Later, Gaiman embarked on a career in journalism before discovering comic books and achieving widespread fame with The Sandman in the late 1980s. His has been a career with precious few setbacks ever since, with other highlights including publishing the dark children’s novella Coraline and writing critically-acclaimed episodes of Doctor Who, another great fantasy franchise. So lucrative has his career been that the multi-millionaire has homes in Wisconsin, New Zealand and on the Isle of Skye.
The literary crowd that had a hell of a lot to say about Harvey Weinstein before he was convicted has been strangely muted in its response to multiple accusations against Neil Gaiman from young women who'd never met, yet - as with Weinstein - tell remarkably similar stories.
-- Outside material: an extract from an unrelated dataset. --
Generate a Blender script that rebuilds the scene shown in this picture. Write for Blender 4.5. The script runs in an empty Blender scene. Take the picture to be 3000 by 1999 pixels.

— J.K. Rowling (@jk_rowling) January 13, 2025
How will these latest allegations affect Gaiman? After the story broke, JK Rowling compared him to Harvey Weinstein on X, “The literary crowd that had a hell of a lot to say about Harvey Weinstein before he was convicted has been strangely muted in its response to multiple accusations against Neil Gaiman from young women who’d never met, yet – as with Weinstein – tell remarkably similar stories.”
Amazon Prime Video’s adaptation of Good Omens – which was due to conclude with its third and final season – has been cut down to a single feature-length episode and Gaiman is no longer involved. And no release date has been given for the streamer’s take on another Gaiman property, Anansi Boys, on which principal photography had completed. Meanwhile, the second season of Netflix’s The Sandman, which was due to come out this year, has also been delayed.
Gaiman has not commented on these most recent allegations, though he denied any wrongdoing when the first allegations were reported last year. What happens now? The consummate storyteller, who staked his identity on progressive causes, is caught in a situation that could be far more troubling than his own fiction.